Without the pictures, extract every line from the start of the material to the line containing "yb_-ya_, .075)), M_kerb, bw)", both ends included.

## Begin

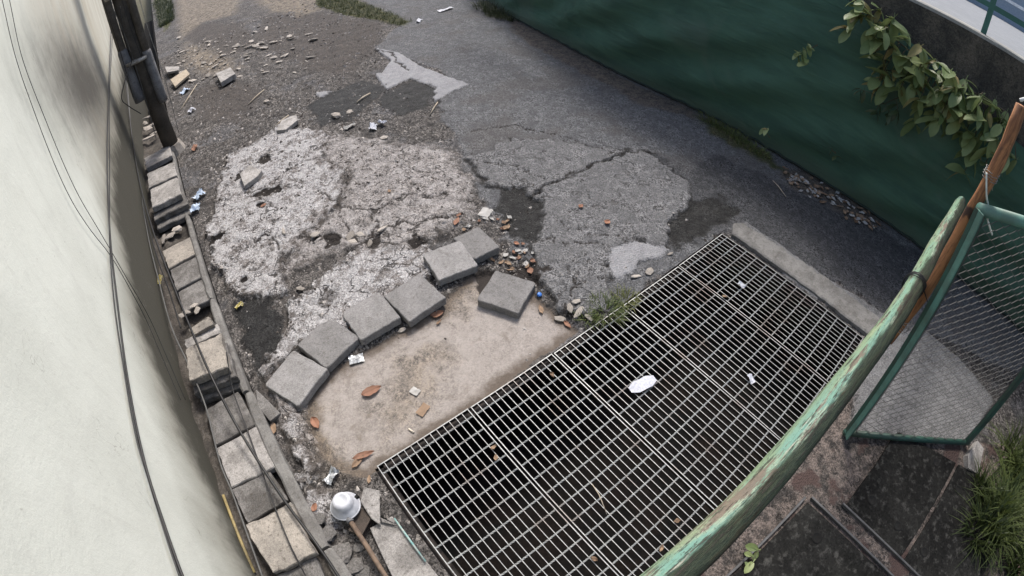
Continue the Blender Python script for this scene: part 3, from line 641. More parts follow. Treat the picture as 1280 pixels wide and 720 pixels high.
fs = [tuple(reversed(f)) for f in fs] if False else fs
obj('render_face', MB().add(vs, fs), M_wall, bw, True)
obj('wall_core', MB().box((WX-.14, (ya_+yb_)/2, 1.32), (.22, yb_-ya_, 3.55)), M_wall, bw)
obj('coping', MB().box((WX-.12, (ya_+yb_)/2, 3.14), (.34, yb_-ya_, .075)), M_kerb, bw)

# ------------------------------------------------------------------ cables
def cable(pts, r, m, label, name='cable', group=None, k=8, n=6):
    o = obj(name, MB().tube(smoothpath(pts, k), r, n), m, None, True); return tag(o, label, 'cable', group)
W = lambda pts, off: [PX(a, b, WX+off) for a, b in pts]
cable(W([(143, -40), (139, 35), (136, 110), (134, 180), (135, 245), (139, 310), (147, 380), (159, 470), (180, 575), (205, 655), (236, 740), (262, 800)], .035), .0065, M_black, 'thick black cable hanging in a long curve down the white wall')
cable(W([(147, -40), (141, 40), (137, 120), (137, 190), (137, 250), (137, 300), (143, 380), (154, 455), (170, 545), (186, 600), (206, 665), (232, 740), (258, 800)], .028), .0045, M_black, 'thinner black cable twisted along the thick one on the wall')
cable(W([(-6, -40), (5, 10), (20, 73), (43, 140), (83, 238), (110, 283), (143, 327), (178, 390), (200, 440), (226, 500)], .02), .0022, M_black, 'left strand of the pair of thin wires sloping down the wall')
cable(W([(4, -40), (14, 10), (28, 73), (57, 150), (95, 238), (125, 290), (150, 333), (184, 392), (208, 445), (232, 500)], .018), .0022, M_black, 'right strand of the pair of thin wires sloping down the wall')
cable(W([(146, -30), (150, 30), (158, 95), (163, 150)], .03), .006, M_greyc, 'thin grey cable on the wall left of the utility pole')
def zc(pts, zz): return [G(a, b, z) for (a, b), z in zip(pts, zz)]
cable(W([(152, 60), (158, 110), (163, 150)], .06)[:2]+zc([(172, 215), (190, 285), (212, 345), (236, 405), (262, 466), (292, 525), (327, 583), (360, 632), (392, 675), (424, 722), (450, 770)],
      [.30, .26, .24, .23, .235, .15, .11, .11, .12, .10, .10]), .008, M_black, 'black cable running along the drain covers from pole to bottom edge')
cable(zc([(176, 240), (186, 300), (197, 345), (214, 408), (235, 455), (257, 508), (275, 578), (290, 615), (307, 662), (327, 718), (345, 770)], [.18, .16, .14, .14, .16, .12, .06, .06, .07, .07, .06]), .006, M_greyc, 'grey cable along the wall side edge of the drain covers')
cable(zc([(283, 440), (291, 487), (309, 537), (326, 585), (342, 630), (362, 680), (384, 724), (400, 760)], [.20, .10, .06, .06, .09, .10, .07, .07]), .0042, M_black, 'thin black wire lying across the middle of the drain covers')
cable(zc([(168, 205), (180, 262), (196, 320), (212, 365), (226, 410)], [.22, .16, .12, .12, .12]), .006, M_black, 'short black cable lying in the drain gap beside the wall')
# a split bamboo cane in the gap
p0, p1 = G(279, 619, .0), G(318, 716, .0)
tag(obj('bamboo_cane', MB().tube([p0, p0.lerp(p1, .33), p0.lerp(p1, .66), p1], .009, 8, wob=.1), mat_plain('yellow_cane', (.33, .26, .11), (.2, .16, .08), rough=.6), None, True), 'yellow cane lying in the gap between wall and drain covers', 'cane')

# ------------------------------------------------------------------ utility pole with clamped pipes
M_pole = mat_concrete('pole_dark_steel', (.085, .076, .066), (.05, .046, .041), speck=.3)
M_pipe = mat_concrete('grey_conduit', (.20, .20, .205), (.13, .13, .135), speck=.3, dirtamt=.5)
M_pipeD = mat_concrete('dark_conduit', (.14, .128, .115), (.085, .078, .07), speck=.3); RP = 6.15; pc = PR(210, 172, RP)
up = thing('utility_pole', 'dark utility pole with two grey pipes clamped to it by the left wall', 'pole', (pc.x, pc.y, 0))
obj('shaft', MB().tube([(0, 0, -.1), (0, 0, 1.5), (0, 0, 4.2)], [.105, .10, .09], 16), M_pole, up, True)
obj('footing', MB().tube([(0.0, 0, -.1), (0, 0, .10)], [.2, .13], 9), M_rubble, up)
for dx, dy, z0, r in ((-.150, -.06, PR(189, 118, RP).z, .064), (.115, -.085, PR(217, 117, RP).z, .058)):
    pp = obj('conduit_pipe', MB().tube([(dx, dy, z0+.3), (dx, dy, 4.1)], r*.82, 14), M_pipeD, up, True)
    obj('pipe_socket', MB().tube([(dx, dy, z0), (dx, dy, z0+.08), (dx, dy, z0+.62), (dx, dy, z0+.66)], [r, r*1.06, r, r*.86], 14), M_pipe, pp, True)
for z in (1.25, 2.05):
    obj('clamp_band', MB().tube([(-.02, -.03, z), (-.02, -.03, z+.035)], .17, 18), M_zinc, up, True)
for s in range(4):
    rr = random.Random(90+s); pts = [(pc.x+(-.2, -.09, .19, .02)[s]+rr.uniform(-.02, .02), pc.y-.15-rr.uniform(0, .05), z) for z in np.linspace((.9, .3, .25, 1.0)[s], 4.1, 7)]
    pts = [(x+rr.uniform(-.035, .035), y, z) for x, y, z in pts]
    cable(pts, .0045, (M_black, M_greyc, M_zinc, M_black)[s], ('loose black wire hanging left of the utility pole pipes', 'grey wire hanging between the pole and its left pipe', 'pale wire hanging down the right side of the utility pole', 'black wire draped across the front of the utility pole')[s], 'wire')
lp = [PR(150, 8, 5.6), PR(156, 50, 5.6), PR(165, 72, 5.7), PR(158, 95, 5.6), PR(152, 122, 5.5), PR(160, 132, 5.5), PR(176, 142, 5.6)]
cable(lp, .006, M_black, 'looped black cable end dangling between wall and utility pole', 'wire')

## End

Written response:
Continue the Blender Python script for this scene: part 3, from line 641. More parts follow. Treat the picture as 1280 pixels wide and 720 pixels high.
fs = [tuple(reversed(f)) for f in fs] if False else fs
obj('render_face', MB().add(vs, fs), M_wall, bw, True)
obj('wall_core', MB().box((WX-.14, (ya_+yb_)/2, 1.32), (.22, yb_-ya_, 3.55)), M_wall, bw)
obj('coping', MB().box((WX-.12, (ya_+yb_)/2, 3.14), (.34, yb_-ya_, .075)), M_kerb, bw)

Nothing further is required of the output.